Security measures are expected to be beefed up at two Winnipeg locations Friday when Canada Day events get underway.

Those who attend The Forks and the Manitoba Legislature will notice an increased security presence after violent incidents at The Forks recently and the toppling of a statue of Queen Victoria on the legislative grounds last year.

“There will be an increased security presence on site and we have connected with the Downtown Community Safety Partnership as well as the Winnipeg Police Service,” said Clare McKay, the vice president of strategic initiatives at The Forks.

Events at The Forks are expected to look different from years past. There will be no fireworks or evening events. This year, programming will run during the day with spaces to celebrate and contemplate in an effort towards reconciliation.

“We had to look at our programming – especially at a site with 6,000 years of history, most of which is Indigenous.”

Justice officials said security will be ramped up at the Manitoba Legislature.

“We can confirm that enhanced security plans for the Manitoba Legislative Building and grounds will be in place for the Canada Day long weekend,” officials said in a statement to CTV News.

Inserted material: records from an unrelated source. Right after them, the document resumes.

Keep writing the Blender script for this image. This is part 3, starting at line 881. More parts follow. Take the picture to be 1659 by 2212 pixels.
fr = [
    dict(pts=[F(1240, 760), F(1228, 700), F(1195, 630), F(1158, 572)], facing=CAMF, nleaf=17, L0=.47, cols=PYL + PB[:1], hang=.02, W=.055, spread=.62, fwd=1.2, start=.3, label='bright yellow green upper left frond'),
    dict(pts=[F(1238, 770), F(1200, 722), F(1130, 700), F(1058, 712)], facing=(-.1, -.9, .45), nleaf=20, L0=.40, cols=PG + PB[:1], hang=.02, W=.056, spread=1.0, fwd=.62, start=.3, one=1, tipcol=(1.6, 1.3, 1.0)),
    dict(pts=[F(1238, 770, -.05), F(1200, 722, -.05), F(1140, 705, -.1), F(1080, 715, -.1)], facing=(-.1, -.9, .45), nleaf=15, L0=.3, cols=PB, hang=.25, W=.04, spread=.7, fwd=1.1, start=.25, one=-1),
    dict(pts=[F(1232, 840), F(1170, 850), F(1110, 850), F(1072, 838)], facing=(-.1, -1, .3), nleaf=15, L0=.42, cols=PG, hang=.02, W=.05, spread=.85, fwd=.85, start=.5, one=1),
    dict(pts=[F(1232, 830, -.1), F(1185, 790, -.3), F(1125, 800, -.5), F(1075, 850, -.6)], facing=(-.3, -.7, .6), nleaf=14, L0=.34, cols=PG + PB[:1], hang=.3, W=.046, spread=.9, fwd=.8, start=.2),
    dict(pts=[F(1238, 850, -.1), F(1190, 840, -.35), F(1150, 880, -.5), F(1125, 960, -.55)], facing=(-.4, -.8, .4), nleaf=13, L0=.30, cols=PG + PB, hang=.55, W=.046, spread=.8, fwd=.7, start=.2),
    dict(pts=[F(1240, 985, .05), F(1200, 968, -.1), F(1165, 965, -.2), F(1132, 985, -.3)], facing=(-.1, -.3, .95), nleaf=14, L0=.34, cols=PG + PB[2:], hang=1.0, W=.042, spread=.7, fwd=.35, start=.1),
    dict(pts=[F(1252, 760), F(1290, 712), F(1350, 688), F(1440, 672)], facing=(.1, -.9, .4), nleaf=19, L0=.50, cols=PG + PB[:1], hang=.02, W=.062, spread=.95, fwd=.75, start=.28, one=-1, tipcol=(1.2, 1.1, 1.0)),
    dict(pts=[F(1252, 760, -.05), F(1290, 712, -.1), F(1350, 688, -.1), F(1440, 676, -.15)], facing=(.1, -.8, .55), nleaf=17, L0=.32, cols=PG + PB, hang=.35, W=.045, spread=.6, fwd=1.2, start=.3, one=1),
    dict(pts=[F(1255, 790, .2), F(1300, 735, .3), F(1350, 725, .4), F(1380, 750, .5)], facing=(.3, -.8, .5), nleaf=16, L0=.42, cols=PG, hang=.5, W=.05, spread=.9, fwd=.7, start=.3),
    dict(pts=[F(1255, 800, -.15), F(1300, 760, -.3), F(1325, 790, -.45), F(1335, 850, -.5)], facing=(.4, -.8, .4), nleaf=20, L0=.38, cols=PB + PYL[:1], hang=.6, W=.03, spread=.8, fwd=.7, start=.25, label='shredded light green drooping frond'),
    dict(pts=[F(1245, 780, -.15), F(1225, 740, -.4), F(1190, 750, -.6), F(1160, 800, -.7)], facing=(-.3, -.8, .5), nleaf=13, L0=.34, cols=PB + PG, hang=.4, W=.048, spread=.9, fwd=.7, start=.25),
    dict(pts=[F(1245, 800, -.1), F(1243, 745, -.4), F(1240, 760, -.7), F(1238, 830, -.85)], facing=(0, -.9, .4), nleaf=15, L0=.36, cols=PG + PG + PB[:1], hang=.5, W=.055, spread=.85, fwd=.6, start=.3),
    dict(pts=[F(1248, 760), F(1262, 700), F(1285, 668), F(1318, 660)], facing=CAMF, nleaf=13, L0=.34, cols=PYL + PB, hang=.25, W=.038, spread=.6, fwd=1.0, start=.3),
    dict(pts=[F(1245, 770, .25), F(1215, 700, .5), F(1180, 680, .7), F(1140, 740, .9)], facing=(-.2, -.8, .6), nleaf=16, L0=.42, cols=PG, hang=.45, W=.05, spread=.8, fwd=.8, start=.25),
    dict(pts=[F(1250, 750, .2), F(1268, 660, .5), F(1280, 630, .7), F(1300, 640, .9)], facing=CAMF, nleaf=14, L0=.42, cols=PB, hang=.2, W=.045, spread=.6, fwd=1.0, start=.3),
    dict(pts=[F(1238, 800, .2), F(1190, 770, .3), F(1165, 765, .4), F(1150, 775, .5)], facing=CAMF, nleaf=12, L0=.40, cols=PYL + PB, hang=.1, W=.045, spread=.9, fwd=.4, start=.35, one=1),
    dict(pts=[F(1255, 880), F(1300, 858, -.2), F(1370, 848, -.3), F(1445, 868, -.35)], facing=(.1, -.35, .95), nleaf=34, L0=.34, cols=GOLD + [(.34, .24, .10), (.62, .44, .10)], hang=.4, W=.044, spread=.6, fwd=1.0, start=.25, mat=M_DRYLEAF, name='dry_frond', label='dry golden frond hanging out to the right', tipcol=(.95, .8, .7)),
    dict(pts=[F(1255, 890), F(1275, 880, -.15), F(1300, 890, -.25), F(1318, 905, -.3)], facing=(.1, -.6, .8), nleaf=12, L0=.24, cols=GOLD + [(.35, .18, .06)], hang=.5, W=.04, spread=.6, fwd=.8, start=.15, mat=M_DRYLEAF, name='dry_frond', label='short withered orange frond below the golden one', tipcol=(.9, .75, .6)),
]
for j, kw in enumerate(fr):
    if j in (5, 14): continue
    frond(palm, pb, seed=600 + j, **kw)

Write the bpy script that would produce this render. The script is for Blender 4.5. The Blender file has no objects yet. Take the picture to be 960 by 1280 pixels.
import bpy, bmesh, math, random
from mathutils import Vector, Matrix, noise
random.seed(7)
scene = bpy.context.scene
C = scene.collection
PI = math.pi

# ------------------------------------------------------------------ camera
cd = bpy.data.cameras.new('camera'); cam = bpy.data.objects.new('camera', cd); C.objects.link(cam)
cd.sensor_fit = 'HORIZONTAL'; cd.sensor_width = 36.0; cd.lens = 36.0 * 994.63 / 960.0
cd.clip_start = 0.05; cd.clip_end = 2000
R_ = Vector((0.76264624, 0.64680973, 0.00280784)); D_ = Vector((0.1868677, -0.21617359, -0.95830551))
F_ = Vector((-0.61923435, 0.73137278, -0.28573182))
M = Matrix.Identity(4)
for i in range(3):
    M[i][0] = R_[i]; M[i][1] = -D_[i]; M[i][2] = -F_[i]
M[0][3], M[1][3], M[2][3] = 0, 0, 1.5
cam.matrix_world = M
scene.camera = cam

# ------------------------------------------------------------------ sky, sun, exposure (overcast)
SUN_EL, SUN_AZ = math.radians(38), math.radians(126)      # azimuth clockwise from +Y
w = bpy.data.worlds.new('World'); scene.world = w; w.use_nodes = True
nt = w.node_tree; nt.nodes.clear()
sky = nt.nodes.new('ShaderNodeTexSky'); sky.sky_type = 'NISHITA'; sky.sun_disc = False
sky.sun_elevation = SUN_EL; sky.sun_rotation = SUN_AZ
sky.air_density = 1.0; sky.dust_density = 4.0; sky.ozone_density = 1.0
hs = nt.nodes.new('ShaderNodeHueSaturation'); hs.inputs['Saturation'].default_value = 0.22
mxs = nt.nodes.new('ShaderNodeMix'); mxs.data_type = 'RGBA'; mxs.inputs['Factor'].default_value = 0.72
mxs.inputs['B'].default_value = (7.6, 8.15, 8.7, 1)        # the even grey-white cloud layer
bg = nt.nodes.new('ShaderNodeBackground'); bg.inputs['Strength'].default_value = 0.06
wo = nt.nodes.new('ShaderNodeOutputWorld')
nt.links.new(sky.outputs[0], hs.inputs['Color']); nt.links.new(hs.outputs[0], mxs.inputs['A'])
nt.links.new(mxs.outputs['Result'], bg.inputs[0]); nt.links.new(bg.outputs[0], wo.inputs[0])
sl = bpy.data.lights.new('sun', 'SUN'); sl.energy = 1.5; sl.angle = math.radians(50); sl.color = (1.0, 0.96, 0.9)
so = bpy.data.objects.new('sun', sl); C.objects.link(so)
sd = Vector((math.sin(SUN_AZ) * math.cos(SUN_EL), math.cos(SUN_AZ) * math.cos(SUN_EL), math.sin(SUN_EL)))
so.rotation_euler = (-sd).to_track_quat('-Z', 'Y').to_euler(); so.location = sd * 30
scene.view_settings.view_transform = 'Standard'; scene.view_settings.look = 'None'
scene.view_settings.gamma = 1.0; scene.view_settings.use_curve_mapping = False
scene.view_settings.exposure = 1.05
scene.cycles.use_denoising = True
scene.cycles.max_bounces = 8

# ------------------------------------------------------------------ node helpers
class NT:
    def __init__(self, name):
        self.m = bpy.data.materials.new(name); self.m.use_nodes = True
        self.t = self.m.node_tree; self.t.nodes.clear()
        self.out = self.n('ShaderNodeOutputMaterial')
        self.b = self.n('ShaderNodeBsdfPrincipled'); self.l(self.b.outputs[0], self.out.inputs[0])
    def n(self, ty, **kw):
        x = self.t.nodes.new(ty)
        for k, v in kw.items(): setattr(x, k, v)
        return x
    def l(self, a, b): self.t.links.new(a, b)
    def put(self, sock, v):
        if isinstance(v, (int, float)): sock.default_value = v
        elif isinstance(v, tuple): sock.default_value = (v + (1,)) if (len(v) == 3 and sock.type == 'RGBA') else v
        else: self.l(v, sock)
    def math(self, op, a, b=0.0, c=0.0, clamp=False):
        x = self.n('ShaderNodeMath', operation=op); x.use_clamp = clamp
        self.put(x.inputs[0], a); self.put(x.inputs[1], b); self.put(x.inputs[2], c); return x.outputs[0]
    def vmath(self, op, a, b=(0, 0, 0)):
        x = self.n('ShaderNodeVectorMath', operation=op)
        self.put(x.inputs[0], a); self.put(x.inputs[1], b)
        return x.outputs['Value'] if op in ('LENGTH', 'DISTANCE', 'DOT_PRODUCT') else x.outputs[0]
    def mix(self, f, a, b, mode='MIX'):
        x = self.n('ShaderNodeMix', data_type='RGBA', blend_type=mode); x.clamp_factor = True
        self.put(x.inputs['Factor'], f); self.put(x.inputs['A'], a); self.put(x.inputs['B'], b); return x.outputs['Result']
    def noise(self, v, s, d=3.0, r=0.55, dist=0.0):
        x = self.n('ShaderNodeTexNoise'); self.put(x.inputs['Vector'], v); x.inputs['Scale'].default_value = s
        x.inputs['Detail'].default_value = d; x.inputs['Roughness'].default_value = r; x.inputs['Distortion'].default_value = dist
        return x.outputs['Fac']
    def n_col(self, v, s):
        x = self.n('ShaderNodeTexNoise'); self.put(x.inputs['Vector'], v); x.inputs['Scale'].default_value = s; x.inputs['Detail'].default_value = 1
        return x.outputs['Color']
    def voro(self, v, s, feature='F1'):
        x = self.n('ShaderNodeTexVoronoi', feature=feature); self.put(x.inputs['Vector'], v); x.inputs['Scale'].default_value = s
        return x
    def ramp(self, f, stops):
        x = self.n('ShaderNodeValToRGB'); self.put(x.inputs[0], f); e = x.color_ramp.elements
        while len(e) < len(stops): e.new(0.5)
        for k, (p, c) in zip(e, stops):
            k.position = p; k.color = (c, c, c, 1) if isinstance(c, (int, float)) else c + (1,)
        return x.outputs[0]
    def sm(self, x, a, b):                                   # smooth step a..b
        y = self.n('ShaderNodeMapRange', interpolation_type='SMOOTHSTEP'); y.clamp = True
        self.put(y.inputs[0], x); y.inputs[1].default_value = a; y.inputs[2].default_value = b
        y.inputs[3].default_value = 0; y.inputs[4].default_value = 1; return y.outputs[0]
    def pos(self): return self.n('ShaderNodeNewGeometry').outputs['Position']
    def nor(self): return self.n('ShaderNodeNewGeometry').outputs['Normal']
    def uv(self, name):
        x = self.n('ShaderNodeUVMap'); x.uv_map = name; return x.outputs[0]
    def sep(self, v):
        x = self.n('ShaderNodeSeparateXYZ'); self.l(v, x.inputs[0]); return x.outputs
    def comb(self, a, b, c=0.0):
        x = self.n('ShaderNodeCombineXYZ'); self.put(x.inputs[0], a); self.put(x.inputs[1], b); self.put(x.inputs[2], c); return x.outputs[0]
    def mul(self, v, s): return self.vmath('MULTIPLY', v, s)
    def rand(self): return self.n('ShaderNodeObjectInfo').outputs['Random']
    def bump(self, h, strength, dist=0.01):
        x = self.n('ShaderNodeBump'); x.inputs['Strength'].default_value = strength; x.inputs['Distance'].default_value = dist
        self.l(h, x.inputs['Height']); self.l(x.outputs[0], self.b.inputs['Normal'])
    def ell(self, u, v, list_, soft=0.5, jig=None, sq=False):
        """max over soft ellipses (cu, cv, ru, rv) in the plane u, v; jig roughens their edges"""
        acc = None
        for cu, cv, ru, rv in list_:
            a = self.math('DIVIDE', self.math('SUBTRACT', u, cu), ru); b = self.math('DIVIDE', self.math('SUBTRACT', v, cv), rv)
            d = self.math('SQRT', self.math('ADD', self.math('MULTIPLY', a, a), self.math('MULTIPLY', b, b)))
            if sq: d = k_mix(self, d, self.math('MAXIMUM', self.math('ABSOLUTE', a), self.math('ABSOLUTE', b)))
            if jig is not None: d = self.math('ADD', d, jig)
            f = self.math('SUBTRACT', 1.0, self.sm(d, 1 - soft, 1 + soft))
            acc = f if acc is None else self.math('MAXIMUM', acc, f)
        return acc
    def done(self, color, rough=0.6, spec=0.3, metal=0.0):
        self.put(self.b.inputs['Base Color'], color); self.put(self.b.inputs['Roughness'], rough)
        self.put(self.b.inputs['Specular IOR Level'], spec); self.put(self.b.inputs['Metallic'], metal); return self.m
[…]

A march last year honouring children lost at residential schools ended with the statue of Queen Victoria being torn down.

This year, organizers of the Every Child Matters walk say, while they don’t condemn what happened, they want the march to be peaceful.

“We are in close contact with WPS and I think the security will be tighter this year,” said Diandra Powderhorn, the organizer of the walk.

The Winnipeg Police Service said it has resources and plans in place to manage Canada Day events.